Se hace, pues, presente la rabia en uno de los lugares más posh de la ciudad. Hace unos años vista como un error de clase, un problema propio de los valles y ranchos, esta ha quebrado las barreras de la ignorancia. La rabia no es un fantasma que recorre calles peligrosas, es parte de nuestro genotipo. De vez en cuando, como ocurrió luego de unos minutos mientras se daba el conflicto, sujetos tratan de hacerla una vileza cualquiera al entrometerse en estos casos y tratar de defender a alguien. “Él sí estaba haciendo la cola, yo lo vi.” Pero, así como este a veces se muestra, nunca falta quien aparece y dice: “no vale la pena.” Es la rabia como desesperanza asumida. Y en esto caso, me tocó a mí ser quien la profesara.

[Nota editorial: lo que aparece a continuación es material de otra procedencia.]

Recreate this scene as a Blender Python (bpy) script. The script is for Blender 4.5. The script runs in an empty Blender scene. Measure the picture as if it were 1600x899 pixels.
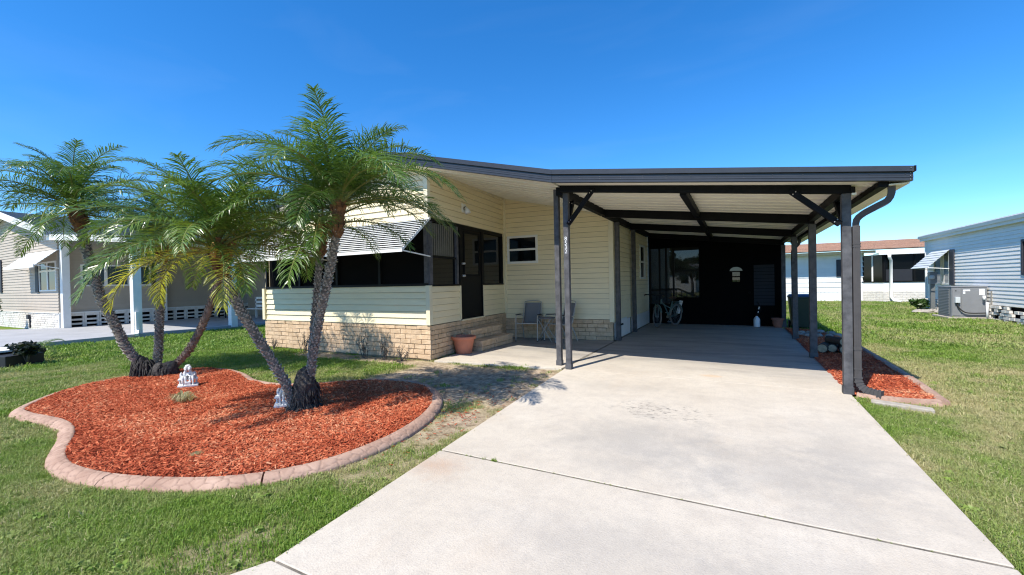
import bpy, bmesh, math, random
import numpy as np
from mathutils import Vector, Matrix, Euler

random.seed(7)
rng = np.random.default_rng(7)
SC = bpy.context.scene
COL = SC.collection
R = math.radians

# ------------------------------------------------------------------ camera
cam_d = bpy.data.cameras.new('camera')
cam_d.sensor_width = 36.0
cam_d.lens = 662.2 / 1600 * 36
cam_d.clip_start = 0.05
cam_d.clip_end = 2000
cam = bpy.data.objects.new('camera', cam_d)
COL.objects.link(cam)


def cam_matrix(yaw, pitch, roll, loc):
    f = Vector((-math.sin(yaw) * math.cos(pitch), math.cos(yaw) * math.cos(pitch), math.sin(pitch)))
    r = Vector((math.cos(yaw), math.sin(yaw), 0))
    u = r.cross(f)
    r2 = r * math.cos(roll) + u * math.sin(roll)
    u2 = u * math.cos(roll) - r * math.sin(roll)
    m = Matrix((r2, u2, -f)).transposed().to_4x4()
    m.translation = loc
    return m


cam.matrix_world = cam_matrix(0.4867, -0.01015, -0.02053, Vector((0, 0, 1.4)))
SC.camera = cam

# ------------------------------------------------------------------ world, sun, exposure
SUN_EL = R(53.5)
SUN_AZ = math.atan2(-0.30, -1.0)          # compass angle of the sun from +Y towards +X
sun_vec = Vector((math.sin(SUN_AZ) * math.cos(SUN_EL), math.cos(SUN_AZ) * math.cos(SUN_EL), math.sin(SUN_EL)))
W = bpy.data.worlds.new('World')
SC.world = W
W.use_nodes = True
nt = W.node_tree
sky = nt.nodes.new('ShaderNodeTexSky')
sky.sky_type = 'NISHITA'
sky.sun_disc = False
sky.sun_elevation = SUN_EL
sky.sun_rotation = SUN_AZ
sky.altitude = 0
sky.air_density = 1.0
sky.dust_density = 0.0
sky.ozone_density = 10.0
hsv = nt.nodes.new('ShaderNodeHueSaturation')
hsv.inputs['Saturation'].default_value = 1.19
nt.links.new(sky.outputs[0], hsv.inputs['Color'])
tcw = nt.nodes.new('ShaderNodeTexCoord')
mpw = nt.nodes.new('ShaderNodeMapping')
mpw.inputs['Scale'].default_value = (1.2, 2.6, 7.0)
mpw.inputs['Rotation'].default_value = (0.15, 0.1, 0.5)
nzw = nt.nodes.new('ShaderNodeTexNoise')
nzw.inputs['Scale'].default_value = 1.6
nzw.inputs['Detail'].default_value = 7
nzw.inputs['Distortion'].default_value = 0.6
rmw = nt.nodes.new('ShaderNodeMapRange')
rmw.inputs['From Min'].default_value = 0.52
rmw.inputs['From Max'].default_value = 0.85
rmw.inputs['To Max'].default_value = 0.035
mxw = nt.nodes.new('ShaderNodeMix')
mxw.data_type = 'RGBA'
mxw.inputs[7].default_value = (4.2, 4.9, 6.0, 1)
nt.links.new(tcw.outputs['Generated'], mpw.inputs['Vector'])
nt.links.new(mpw.outputs[0], nzw.inputs['Vector'])
nt.links.new(nzw.outputs[0], rmw.inputs[0])
nt.links.new(rmw.outputs[0], mxw.inputs[0])
nt.links.new(hsv.outputs[0], mxw.inputs[6])
nt.links.new(mxw.outputs[2], nt.nodes['Background'].inputs[0])
nt.nodes['Background'].inputs[1].default_value = 0.15
sl = bpy.data.lights.new('sun', 'SUN')
sl.energy = 4.7
sl.angle = R(0.53)
sl.color = (1.0, 0.945, 0.85)
so = bpy.data.objects.new('sun', sl)
so.rotation_euler = sun_vec.to_track_quat('Z', 'Y').to_euler()
so.location = (0, 0, 30)
COL.objects.link(so)
SC.view_settings.view_transform = 'Standard'
SC.view_settings.look = 'None'
SC.view_settings.exposure = 0.62
SC.view_settings.gamma = 1.0
SC.view_settings.use_curve_mapping = False
SC.cycles.use_denoising = True
SC.cycles.filter_width = 1.15
SC.cycles.max_bounces = 8
SC.cycles.transparent_max_bounces = 12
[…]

Pasado el evento, habiéndose ido todos los participantes del conflicto (y habiéndose, de igual modo, ido la preocupación general sobre el evento; habiéndose esta tornado en risa nerviosa), logré culminar mi cola, buscar mi móvil, salir del estacionamiento y llegar a mi hogar. Me eché en la cama y pensé en el evento. “No vale la pena.” ¿Fui un imbécil por proferir tales palabras, por dejar que un posible acto de violencia siguiese su curso? ¿O fui más bien un tipo sensato por querer evitar mayor problema?

Indeciso, solo logré cerrar los ojos un buen rato y, tras rabiar conmigo mismo por no verme poseyendo una respuesta concreta para mis preguntas, caí dormido. Como si al final del día, toda sensación, pensamiento racional o proceso fisiológico se debiese al furor inspirado por una ciudad que detesta la calma y el concilio.